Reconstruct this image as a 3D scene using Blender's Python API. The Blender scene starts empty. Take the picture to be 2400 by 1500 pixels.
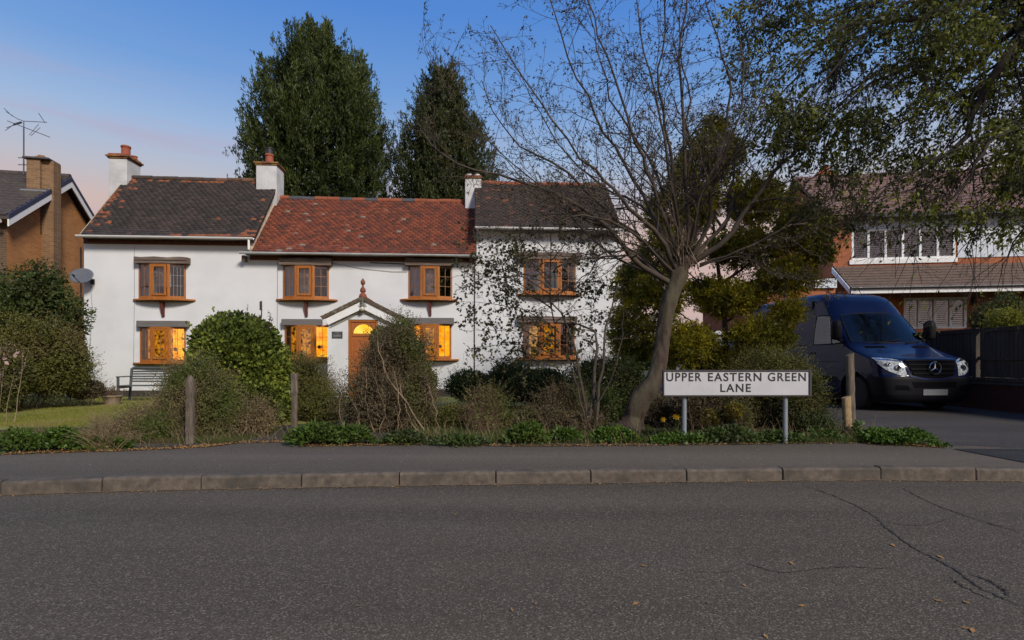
import bpy, bmesh, math, random
import numpy as np
from mathutils import Vector, Matrix, Euler

R = math.radians
SC = bpy.context.scene
COL = SC.collection
rng = np.random.default_rng(7)
random.seed(7)

# ------------------------------------------------------------------ camera
F = 1285.0                       # focal length in pixels of the 2400 px wide photograph
EYE = 1.2
cam_d = bpy.data.cameras.new("camera")
cam = bpy.data.objects.new("camera", cam_d)
COL.objects.link(cam)
cam.location = (0, 0, EYE)
cam.rotation_euler = (R(90), 0, 0)
cam_d.sensor_width = 36.0
cam_d.lens = 36.0 * F / 2400.0
cam_d.shift_y = 95.0 / 2400.0
cam_d.clip_start = 0.05
cam_d.clip_end = 2000
SC.camera = cam

# ------------------------------------------------------------------ light
SUN_DIR = Vector((0.55, -0.78, 0.67)).normalized()      # towards the sun: behind the viewer, to the right
sun_el = math.asin(SUN_DIR.z)
sun_d = bpy.data.lights.new("sun", 'SUN')
sun_d.energy = 2.15
sun_d.angle = R(12)
sun_d.color = (1.0, 0.91, 0.78)
sun = bpy.data.objects.new("sun", sun_d)
COL.objects.link(sun)
sun.rotation_euler = (-SUN_DIR).to_track_quat('-Z', 'Y').to_euler()
sun.location = (10, -20, 20)

world = bpy.data.worlds.new("World")
SC.world = world
world.use_nodes = True
nt = world.node_tree
nt.nodes.clear()
def wn(t, **k):
    n = nt.nodes.new(t)
    for a, b in k.items():
        setattr(n, a, b)
    return n
out = wn('ShaderNodeOutputWorld')
sky = wn('ShaderNodeTexSky', sky_type='NISHITA', sun_disc=False)
sky.sun_elevation = sun_el
sky.sun_rotation = math.atan2(SUN_DIR.x, SUN_DIR.y)
bg1 = wn('ShaderNodeBackground')
bg1.inputs['Strength'].default_value = 0.05
nt.links.new(sky.outputs[0], bg1.inputs[0])
tc = wn('ShaderNodeTexCoord')
sep = wn('ShaderNodeSeparateXYZ')
nt.links.new(tc.outputs['Generated'], sep.inputs[0])
ramp = wn('ShaderNodeValToRGB')
nt.links.new(sep.outputs['Z'], ramp.inputs[0])
stops = [(0.0, (.64, .46, .40)), (0.19, (.72, .48, .41)), (0.235, (.70, .53, .48)), (0.28, (.57, .57, .64)),
         (0.34, (.40, .55, .80)), (0.425, (.19, .39, .79)), (0.53, (.095, .28, .75)), (0.75, (.07, .19, .52)), (1.0, (.06, .16, .44))]
while len(ramp.color_ramp.elements) < len(stops):
    ramp.color_ramp.elements.new(0.5)
for e, (p, c) in zip(ramp.color_ramp.elements, stops):
    e.position = p
for e, (p, c) in zip(ramp.color_ramp.elements, stops):
    e.color = (c[0], c[1], c[2], 1)
# thin mauve streaks of evening cloud
mp = wn('ShaderNodeMapping')
mp.inputs['Scale'].default_value = (2.2, 2.2, 22)
mp.inputs['Rotation'].default_value = (0, R(-4), 0)
nt.links.new(tc.outputs['Generated'], mp.inputs[0])
cn = wn('ShaderNodeTexNoise')
cn.inputs['Scale'].default_value = 1.1
cn.inputs['Detail'].default_value = 5
nt.links.new(mp.outputs[0], cn.inputs[0])
cr = wn('ShaderNodeMapRange')
cr.inputs['From Min'].default_value = 0.50
cr.inputs['From Max'].default_value = 0.78
cr.inputs['To Max'].default_value = 0.85
nt.links.new(cn.outputs[0], cr.inputs[0])
band = wn('ShaderNodeMapRange')
band.inputs['From Min'].default_value = 0.46
band.inputs['From Max'].default_value = 0.30
nt.links.new(sep.outputs['Z'], band.inputs[0])
mul = wn('ShaderNodeMath', operation='MULTIPLY')
nt.links.new(cr.outputs[0], mul.inputs[0])
nt.links.new(band.outputs[0], mul.inputs[1])
mixc = wn('ShaderNodeMix', data_type='RGBA')
nt.links.new(mul.outputs[0], mixc.inputs[0])
nt.links.new(ramp.outputs[0], mixc.inputs[6])
mixc.inputs[7].default_value = (.56, .42, .54, 1)
bg2 = wn('ShaderNodeBackground')
bg2.inputs['Strength'].default_value = 0.56
nt.links.new(mixc.outputs[2], bg2.inputs[0])
mixs = wn('ShaderNodeMixShader')
mixs.inputs[0].default_value = 0.88
nt.links.new(bg1.outputs[0], mixs.inputs[1])
nt.links.new(bg2.outputs[0], mixs.inputs[2])
nt.links.new(mixs.outputs[0], out.inputs[0])

SC.view_settings.view_transform = 'Standard'
SC.view_settings.look = 'None'
SC.view_settings.exposure = 0.75
SC.view_settings.gamma = 1.0
SC.view_settings.use_curve_mapping = False
SC.cycles.max_bounces = 5
SC.cycles.diffuse_bounces = 3
SC.cycles.glossy_bounces = 3
SC.cycles.transmission_bounces = 4
SC.cycles.transparent_max_bounces = 10
SC.cycles.caustics_reflective = False
SC.cycles.caustics_refractive = False
SC.cycles.use_denoising = True

# ------------------------------------------------------------------ helpers
def W(px, py, Y):
    """the point Y metres ahead seen at that place of the photograph"""
    return Vector(((px - 1200) / F * Y, Y, EYE + (845 - py) / F * Y))
def G(px, py, z=0.12):
    Y = (EYE - z) * F / (py - 845)
    return Vector(((px - 1200) / F * Y, Y, z))

class Frame:
    """a building's own axes: x along its front, y into it, z up"""
    def __init__(s, ox, oy, deg, oz=0.0):
        s.o = Vector((ox, oy, oz)); s.a = R(deg)
        s.ux = Vector((math.cos(s.a), math.sin(s.a), 0)); s.uy = Vector((-math.sin(s.a), math.cos(s.a), 0))
    def at(s, px, py, off=0.0):
        """local (x, z) of the point of the plane y = -off seen at that pixel"""
        d = Vector(((px - 1200) / F, 1, (845 - py) / F))
        p0 = s.o - s.uy * off
        t = p0.dot(s.uy) / d.dot(s.uy)
        p = d * t
        return (p - s.o).dot(s.ux), EYE + p.z - s.o.z
    def x(s, px, off=0.0): return s.at(px, 800, off)[0]
    def z(s, px, py, off=0.0): return s.at(px, py, off)[1]

def setp(o, label=None, cat=None, group=None, kind=None):
    if label: o['label'] = label
    if cat: o['category'] = cat
    if group: o['group'] = group
    if kind: o['kind'] = kind
    return o
def empty(name, loc=(0, 0, 0), rz=0.0, **k):
    o = bpy.data.objects.new(name, None)
    o.location = loc; o.rotation_euler = (0, 0, rz); o.empty_display_size = 0.2
    COL.objects.link(o)
    return setp(o, **k)
def link(name, me, mat, parent=None, **k):
    o = bpy.data.objects.new(name, me)
    COL.objects.link(o)
    if mat is not None and len(me.materials) == 0:
        for m in (mat if isinstance(mat, (list, tuple)) else [mat]):
            me.materials.append(m)
    if parent is not None: o.parent = parent
    return setp(o, **k)

def basis(d, up=Vector((0, 0, 1))):
    d = d.normalized()
    if abs(d.dot(up)) > .99: up = Vector((0, 1, 0))
    s = d.cross(up).normalized()
    return d, s, s.cross(d)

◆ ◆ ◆

■ WHAT TO DO ■
Please quote the lines of the material, beginning with the first and ending with the one that contains "from mathutils import Vector, Matrix, Euler", exactly as written and without any pictures.

■ SOLUTION BELOW ■
Reconstruct this image as a 3D scene using Blender's Python API. The Blender scene starts empty. Take the picture to be 2400 by 1500 pixels.
import bpy, bmesh, math, random
import numpy as np
from mathutils import Vector, Matrix, Euler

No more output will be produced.